聖人の立教開宗の意義についてふれると、まず第一に歴史的意義として、聖人自ら体得して法華信仰は天台・伝教の伝統を継承しながらも、その伝統を超えて教主釈尊の内証に直参するものであり、末法の世と更には遠く未来の世にまでも救う宗教として展開せしめたところにこそ聖人の真面目がある。聖人は「何れの宗の元祖にもあらず、またその末葉にあらず」と申された如く、「立教開宗」という用語を用いられていないことは「題目宣言の日」というべきことろかもしれない。
何故ならば、一般的に一宗として認めうる必須条件は教相判釈とその伝承にある。即ち立教開宗の教義的意義である。
聖人の場合、独自の信心体系より形成される卓越した教学が発表されたのは「開目抄」や「観心本尊抄」を中心とする佐渡配流中の一連の御書においてである。天台・伝教の教学を述べる謙仰な態度でその信仰を説いているが、それは聖人の確信された絶対信仰であり、その信仰の姿を一つの組織体系を具えたものとして著された「観心本尊抄」は、天台法華教学を超えた日蓮法華教学・日蓮仏教としての教学体系を有している。従って、教学的な立場でみれば「本尊抄」が聖人の立教開宗のお立場であるといえる。

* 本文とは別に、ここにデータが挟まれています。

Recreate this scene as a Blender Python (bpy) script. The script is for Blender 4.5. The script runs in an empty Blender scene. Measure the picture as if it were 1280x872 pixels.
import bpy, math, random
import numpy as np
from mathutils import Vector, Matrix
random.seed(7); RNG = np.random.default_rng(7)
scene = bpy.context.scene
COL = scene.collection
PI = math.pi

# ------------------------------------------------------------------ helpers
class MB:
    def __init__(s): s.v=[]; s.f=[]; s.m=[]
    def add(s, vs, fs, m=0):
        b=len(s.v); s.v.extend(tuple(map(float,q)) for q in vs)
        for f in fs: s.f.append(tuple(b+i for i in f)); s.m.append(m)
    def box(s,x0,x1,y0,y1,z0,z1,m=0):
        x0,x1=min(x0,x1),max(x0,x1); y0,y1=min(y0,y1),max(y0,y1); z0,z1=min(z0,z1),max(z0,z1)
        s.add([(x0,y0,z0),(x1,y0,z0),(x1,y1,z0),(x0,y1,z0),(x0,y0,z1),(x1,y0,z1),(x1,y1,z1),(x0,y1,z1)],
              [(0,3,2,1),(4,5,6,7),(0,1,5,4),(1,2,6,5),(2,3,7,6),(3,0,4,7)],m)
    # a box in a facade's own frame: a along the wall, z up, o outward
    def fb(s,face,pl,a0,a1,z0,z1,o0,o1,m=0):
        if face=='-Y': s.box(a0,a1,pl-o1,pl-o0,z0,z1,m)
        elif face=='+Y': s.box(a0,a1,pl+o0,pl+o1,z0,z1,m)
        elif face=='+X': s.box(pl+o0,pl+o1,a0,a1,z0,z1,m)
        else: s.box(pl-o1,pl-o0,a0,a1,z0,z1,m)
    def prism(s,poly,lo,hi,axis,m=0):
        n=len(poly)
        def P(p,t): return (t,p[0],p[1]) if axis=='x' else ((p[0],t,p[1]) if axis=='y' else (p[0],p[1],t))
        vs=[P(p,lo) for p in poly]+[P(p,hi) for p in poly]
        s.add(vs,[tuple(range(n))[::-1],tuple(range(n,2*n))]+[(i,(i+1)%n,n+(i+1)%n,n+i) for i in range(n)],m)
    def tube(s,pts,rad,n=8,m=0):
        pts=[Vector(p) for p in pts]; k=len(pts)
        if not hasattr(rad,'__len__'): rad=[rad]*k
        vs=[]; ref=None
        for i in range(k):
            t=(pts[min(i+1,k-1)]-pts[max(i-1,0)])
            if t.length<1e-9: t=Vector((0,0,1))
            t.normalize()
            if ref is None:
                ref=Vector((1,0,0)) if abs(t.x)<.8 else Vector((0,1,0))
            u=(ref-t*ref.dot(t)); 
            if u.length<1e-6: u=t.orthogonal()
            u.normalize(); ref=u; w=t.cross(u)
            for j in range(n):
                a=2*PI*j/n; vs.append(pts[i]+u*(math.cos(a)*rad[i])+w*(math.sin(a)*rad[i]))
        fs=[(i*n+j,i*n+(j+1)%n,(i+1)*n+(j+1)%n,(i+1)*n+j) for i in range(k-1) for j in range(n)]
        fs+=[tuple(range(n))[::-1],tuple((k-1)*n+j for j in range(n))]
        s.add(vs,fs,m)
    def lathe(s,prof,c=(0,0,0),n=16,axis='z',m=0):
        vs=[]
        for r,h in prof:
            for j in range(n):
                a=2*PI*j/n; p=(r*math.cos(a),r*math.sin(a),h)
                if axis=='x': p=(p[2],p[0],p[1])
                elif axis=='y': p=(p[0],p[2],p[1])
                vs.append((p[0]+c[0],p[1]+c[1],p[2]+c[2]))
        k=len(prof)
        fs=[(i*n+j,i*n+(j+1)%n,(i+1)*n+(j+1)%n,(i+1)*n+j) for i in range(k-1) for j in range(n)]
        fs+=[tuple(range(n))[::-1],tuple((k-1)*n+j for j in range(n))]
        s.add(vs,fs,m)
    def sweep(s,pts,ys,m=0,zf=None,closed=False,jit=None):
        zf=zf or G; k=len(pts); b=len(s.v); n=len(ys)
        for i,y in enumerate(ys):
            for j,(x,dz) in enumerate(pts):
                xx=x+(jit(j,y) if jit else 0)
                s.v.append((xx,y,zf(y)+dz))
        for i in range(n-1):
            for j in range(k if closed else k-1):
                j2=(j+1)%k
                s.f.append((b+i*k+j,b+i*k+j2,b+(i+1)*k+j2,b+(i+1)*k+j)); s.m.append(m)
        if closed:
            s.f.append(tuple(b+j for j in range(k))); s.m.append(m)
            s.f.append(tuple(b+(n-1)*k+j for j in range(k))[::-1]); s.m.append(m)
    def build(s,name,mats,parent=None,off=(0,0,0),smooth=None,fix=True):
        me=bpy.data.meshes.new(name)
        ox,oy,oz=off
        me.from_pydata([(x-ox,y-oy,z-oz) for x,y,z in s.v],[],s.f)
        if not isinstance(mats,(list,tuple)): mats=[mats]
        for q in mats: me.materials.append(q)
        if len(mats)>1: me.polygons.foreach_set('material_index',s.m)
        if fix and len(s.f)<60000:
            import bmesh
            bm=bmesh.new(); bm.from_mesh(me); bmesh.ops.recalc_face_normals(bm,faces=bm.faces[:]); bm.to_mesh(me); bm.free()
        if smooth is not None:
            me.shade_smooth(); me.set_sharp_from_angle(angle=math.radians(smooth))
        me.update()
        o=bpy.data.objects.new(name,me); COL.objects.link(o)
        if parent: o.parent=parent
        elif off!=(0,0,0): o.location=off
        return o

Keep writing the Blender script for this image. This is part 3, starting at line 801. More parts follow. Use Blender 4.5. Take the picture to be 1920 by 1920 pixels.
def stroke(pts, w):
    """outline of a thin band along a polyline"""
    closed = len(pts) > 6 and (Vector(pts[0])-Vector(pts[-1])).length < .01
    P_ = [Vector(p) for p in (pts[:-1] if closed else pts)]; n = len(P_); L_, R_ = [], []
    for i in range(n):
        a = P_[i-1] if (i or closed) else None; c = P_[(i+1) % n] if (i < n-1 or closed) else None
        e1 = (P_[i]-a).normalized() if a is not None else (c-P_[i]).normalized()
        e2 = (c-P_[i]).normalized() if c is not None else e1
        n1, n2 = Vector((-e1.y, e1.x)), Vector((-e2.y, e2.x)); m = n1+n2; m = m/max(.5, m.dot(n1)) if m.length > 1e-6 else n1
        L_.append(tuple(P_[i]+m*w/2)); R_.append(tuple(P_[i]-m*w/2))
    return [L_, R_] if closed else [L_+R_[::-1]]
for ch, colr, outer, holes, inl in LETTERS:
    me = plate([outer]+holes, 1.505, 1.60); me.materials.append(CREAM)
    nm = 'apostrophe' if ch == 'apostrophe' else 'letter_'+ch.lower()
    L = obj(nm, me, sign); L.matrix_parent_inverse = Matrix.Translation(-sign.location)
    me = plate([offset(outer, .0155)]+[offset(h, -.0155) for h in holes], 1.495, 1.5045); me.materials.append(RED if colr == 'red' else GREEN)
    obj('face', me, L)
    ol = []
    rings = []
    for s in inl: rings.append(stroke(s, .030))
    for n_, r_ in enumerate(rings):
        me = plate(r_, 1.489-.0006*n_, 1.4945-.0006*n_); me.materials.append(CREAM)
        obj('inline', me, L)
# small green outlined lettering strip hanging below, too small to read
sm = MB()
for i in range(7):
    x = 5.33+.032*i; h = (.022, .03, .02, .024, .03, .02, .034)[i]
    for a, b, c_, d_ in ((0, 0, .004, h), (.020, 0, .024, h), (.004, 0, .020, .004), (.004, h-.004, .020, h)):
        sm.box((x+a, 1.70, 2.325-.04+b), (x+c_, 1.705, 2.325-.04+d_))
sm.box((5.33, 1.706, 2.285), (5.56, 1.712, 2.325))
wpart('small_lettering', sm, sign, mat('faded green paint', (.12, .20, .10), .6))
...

しかし、求道者から弘通者への転換の時、真実最高の仏法を知り、自己の体得した法華経を弘めなければならない、自行から化他への決定の御題目をお唱えになられたこの時期こそ、法華信仰を人々に語りかけた伝道の開始として宗教的信仰的な立教開宗といえる。現在を生きる私たちは、尊い法華経と有り難い御題目を、しっかりと受け、持ち、弘めることが肝要であり、それが聖人の願いである。